Deficit levels for the Pension Protection Fund (PPF), the lifeboat for UK pension funds, have dropped by almost a third in April, boosted by relatively benign market conditions.
The aggregate deficit of the schemes in the PPF 7800 Index decreased to £81.7bn at the end of April 2018, compared to £115.6bn the previous month. The rise reflects a funding level increase from 93.1% in March to 95.1% in April.
As of April, total assets were £1,577.4bn and total liabilities £1,659.1bn. Overall, 3,637 schemes were in deficit and 1,951 schemes in surplus.
PPF deficit levels have fluctuated sharply over the past months. At the beginning of the year, the deficit surged from £71.1bn in February to £115.6 bn in March 2018, highlighting the funds’ susceptibility to market movements.
Compared to the previous year, the fund’s overall performance has improved, with deficit levels of £179.8bn and a fundingvlevel of 89.5% being recorded in April 2017.
With fixed income representing the largest share in the fund’s asset allocation, it benefited from rising gilt yields. Throughout April, conventional 15 year gilt yields were up by 19 basis points while index-linked 5-15 year gilt yields were up by 44 basis points. Meanwhile, the climate on equity markets was equally favourable, with the FTSE All Share Index rising by 4.2% month on month.
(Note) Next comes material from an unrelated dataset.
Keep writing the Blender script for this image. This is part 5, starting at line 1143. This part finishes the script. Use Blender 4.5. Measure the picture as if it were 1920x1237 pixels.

Boris Mikhailov, investment strategist, Global Investment Solutions at Aviva Investors argues that Liability Driven Investment Strategies should be used to manage interest- and inflation risk going forward.
“Later in May the Debt Management Office will issue the new fixed-interest gilt maturating in 2071 which will provide the longest duration fixed-interest gilt in the market. This could be an opportune time to accelerate or restructure the existing hedging programs with a view of making them more effective” he predicts.